* Dataset section:
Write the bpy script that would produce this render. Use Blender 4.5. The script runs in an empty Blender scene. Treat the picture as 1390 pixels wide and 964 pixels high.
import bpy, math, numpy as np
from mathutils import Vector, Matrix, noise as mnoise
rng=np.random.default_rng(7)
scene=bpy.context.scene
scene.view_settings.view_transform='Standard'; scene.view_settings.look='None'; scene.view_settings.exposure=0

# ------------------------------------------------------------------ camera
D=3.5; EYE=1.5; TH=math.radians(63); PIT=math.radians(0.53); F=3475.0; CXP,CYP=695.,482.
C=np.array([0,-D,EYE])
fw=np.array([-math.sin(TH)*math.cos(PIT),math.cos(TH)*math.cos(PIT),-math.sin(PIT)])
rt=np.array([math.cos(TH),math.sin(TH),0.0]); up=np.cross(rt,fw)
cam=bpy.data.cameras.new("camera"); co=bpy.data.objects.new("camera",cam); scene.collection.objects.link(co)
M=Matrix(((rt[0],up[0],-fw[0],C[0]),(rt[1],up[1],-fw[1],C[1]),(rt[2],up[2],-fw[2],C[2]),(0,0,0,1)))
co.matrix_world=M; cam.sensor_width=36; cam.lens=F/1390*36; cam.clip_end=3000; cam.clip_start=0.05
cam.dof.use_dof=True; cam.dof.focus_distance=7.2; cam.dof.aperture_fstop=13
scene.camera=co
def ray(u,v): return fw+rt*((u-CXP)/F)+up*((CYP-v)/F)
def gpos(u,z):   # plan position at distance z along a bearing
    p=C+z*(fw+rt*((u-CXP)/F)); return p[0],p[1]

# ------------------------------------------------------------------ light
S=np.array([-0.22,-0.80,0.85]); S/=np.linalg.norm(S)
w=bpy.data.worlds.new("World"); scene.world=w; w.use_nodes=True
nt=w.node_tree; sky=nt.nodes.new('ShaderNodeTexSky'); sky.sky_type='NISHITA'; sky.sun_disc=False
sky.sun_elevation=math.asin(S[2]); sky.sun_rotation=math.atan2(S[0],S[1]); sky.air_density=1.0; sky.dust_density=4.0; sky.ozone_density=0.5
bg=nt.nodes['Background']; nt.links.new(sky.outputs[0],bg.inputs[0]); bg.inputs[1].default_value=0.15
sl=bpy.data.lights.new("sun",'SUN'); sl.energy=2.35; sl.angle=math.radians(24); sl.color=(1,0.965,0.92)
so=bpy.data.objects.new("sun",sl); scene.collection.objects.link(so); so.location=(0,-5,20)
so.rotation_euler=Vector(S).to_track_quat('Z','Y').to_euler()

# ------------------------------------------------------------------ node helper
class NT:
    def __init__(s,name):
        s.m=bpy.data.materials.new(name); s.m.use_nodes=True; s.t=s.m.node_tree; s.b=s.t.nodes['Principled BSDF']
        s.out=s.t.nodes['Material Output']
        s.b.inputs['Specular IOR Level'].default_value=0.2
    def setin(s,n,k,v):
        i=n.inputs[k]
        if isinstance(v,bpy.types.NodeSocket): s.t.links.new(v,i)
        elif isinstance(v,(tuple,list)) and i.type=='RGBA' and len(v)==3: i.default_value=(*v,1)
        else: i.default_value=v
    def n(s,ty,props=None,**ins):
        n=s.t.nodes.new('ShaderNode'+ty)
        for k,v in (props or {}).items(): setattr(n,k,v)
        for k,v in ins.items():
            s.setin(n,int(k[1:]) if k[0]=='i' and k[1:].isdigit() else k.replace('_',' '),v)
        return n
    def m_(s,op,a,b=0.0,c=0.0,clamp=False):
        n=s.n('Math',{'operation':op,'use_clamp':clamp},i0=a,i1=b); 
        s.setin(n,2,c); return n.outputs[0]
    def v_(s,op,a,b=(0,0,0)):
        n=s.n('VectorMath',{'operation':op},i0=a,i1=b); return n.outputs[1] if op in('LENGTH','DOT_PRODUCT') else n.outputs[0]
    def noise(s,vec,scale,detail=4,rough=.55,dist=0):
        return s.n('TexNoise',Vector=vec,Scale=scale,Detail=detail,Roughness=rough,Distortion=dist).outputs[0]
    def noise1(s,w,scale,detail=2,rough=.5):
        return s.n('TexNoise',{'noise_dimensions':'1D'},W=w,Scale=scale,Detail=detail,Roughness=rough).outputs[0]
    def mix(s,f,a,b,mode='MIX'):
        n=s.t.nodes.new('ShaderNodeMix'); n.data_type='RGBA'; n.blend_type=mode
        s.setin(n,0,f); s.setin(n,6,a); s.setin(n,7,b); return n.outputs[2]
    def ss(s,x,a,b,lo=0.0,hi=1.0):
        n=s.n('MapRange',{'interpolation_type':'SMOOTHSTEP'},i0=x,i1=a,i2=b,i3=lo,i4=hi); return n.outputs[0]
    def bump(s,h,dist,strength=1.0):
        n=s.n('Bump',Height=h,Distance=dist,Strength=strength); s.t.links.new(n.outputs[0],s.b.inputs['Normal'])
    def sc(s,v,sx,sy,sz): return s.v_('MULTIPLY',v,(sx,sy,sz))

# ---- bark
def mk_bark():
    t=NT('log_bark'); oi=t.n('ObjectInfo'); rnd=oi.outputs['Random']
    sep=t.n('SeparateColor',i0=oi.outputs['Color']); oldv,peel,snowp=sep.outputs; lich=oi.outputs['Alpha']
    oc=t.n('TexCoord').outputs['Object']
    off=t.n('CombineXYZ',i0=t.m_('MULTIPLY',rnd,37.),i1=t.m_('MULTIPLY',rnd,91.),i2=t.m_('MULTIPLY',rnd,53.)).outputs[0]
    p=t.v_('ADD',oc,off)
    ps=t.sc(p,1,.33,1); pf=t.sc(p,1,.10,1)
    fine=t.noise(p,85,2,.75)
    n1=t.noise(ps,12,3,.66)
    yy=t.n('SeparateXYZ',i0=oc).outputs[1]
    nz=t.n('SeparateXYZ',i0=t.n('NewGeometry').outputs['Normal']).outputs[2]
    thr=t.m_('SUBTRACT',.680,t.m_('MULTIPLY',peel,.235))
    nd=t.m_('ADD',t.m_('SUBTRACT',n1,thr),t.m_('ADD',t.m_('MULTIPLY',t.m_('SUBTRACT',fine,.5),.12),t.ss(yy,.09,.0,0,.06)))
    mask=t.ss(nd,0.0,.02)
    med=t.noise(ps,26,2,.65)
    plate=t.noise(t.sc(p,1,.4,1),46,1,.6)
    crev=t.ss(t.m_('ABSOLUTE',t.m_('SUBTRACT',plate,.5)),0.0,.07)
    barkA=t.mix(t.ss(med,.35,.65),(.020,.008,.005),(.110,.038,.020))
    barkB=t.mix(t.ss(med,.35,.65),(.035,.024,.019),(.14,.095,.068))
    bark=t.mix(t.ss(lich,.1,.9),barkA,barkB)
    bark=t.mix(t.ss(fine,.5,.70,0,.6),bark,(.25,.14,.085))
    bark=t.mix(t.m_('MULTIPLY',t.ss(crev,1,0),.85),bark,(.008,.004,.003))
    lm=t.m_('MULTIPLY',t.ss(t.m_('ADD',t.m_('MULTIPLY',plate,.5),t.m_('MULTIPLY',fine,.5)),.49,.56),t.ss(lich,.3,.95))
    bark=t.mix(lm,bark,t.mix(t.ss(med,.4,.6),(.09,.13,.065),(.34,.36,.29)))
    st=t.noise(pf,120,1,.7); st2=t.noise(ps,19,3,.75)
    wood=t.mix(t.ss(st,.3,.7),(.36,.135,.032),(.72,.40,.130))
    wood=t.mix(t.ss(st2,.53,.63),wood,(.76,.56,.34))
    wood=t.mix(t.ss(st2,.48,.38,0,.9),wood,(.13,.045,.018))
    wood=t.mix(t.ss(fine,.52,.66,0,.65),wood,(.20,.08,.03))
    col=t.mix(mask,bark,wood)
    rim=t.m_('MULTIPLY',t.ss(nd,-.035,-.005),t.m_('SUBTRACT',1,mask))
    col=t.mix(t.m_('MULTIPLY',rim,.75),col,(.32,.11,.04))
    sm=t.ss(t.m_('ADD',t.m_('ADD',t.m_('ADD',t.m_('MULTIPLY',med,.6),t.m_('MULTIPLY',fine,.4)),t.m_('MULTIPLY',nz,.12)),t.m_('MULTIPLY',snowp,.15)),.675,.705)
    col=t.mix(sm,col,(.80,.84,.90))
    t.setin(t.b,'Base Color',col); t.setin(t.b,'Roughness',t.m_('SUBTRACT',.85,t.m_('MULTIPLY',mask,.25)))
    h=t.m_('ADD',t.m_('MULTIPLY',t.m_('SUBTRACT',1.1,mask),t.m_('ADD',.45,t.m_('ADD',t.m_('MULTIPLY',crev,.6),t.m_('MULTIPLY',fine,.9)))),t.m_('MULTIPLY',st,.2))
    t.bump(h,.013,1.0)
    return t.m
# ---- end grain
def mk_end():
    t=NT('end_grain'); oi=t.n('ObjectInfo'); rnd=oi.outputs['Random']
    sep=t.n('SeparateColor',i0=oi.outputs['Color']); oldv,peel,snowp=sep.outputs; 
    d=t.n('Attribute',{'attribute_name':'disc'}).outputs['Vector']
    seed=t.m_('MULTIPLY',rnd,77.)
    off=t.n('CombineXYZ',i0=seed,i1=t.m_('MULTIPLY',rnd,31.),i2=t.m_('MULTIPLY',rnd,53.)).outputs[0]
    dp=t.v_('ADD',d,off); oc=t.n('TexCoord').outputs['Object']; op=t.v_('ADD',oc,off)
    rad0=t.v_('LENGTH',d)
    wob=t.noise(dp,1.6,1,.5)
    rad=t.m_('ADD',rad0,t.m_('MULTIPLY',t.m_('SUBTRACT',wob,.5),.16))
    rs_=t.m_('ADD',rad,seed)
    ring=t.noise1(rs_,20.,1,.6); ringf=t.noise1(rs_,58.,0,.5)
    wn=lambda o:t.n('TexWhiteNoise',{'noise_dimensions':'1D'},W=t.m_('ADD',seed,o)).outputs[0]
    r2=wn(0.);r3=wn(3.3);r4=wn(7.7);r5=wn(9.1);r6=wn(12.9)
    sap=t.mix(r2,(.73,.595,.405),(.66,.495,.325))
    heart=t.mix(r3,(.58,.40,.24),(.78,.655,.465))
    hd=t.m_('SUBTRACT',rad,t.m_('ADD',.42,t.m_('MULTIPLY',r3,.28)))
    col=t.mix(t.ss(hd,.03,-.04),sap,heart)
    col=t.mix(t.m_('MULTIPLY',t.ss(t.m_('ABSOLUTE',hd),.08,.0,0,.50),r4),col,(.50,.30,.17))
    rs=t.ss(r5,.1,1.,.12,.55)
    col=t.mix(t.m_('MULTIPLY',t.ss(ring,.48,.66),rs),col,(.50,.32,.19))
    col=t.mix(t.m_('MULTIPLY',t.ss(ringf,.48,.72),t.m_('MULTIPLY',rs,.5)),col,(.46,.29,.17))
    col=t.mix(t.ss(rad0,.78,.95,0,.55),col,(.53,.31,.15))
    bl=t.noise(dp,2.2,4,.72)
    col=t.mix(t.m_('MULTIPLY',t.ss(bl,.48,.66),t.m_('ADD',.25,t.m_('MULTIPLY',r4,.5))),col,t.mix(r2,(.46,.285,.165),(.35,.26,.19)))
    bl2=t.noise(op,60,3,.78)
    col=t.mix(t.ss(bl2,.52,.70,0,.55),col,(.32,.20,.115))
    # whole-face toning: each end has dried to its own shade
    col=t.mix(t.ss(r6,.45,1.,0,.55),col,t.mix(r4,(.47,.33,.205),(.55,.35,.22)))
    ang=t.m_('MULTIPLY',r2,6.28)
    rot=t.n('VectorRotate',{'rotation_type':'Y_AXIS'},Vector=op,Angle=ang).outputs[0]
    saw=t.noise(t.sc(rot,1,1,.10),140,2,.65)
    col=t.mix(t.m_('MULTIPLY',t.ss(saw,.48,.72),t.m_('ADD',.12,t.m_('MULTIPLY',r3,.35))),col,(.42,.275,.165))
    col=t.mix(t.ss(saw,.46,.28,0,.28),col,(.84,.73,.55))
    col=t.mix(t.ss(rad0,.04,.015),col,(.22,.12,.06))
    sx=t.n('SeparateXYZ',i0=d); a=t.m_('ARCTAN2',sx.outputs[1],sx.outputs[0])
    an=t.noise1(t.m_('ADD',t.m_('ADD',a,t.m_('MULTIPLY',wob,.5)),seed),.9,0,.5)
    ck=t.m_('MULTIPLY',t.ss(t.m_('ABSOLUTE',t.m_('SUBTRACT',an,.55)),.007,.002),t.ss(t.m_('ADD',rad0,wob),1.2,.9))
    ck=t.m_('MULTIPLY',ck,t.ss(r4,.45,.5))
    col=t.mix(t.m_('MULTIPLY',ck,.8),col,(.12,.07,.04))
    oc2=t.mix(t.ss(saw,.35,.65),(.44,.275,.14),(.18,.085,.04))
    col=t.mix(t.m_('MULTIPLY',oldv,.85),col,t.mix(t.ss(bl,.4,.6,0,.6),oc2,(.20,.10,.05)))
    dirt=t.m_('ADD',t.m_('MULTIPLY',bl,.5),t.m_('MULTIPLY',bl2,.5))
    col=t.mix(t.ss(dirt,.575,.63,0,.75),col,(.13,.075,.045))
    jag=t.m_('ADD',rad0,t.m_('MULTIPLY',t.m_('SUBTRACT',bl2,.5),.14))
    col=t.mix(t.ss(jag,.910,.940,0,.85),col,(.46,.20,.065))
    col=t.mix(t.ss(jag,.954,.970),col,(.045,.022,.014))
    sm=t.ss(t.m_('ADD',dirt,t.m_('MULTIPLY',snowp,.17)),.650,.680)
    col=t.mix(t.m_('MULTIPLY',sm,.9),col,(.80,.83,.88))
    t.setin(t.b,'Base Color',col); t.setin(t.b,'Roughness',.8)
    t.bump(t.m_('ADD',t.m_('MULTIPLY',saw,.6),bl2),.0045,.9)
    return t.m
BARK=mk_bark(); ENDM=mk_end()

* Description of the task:
Determine the number of lines containing "scene". Write only that number.

* Solved exercise:
7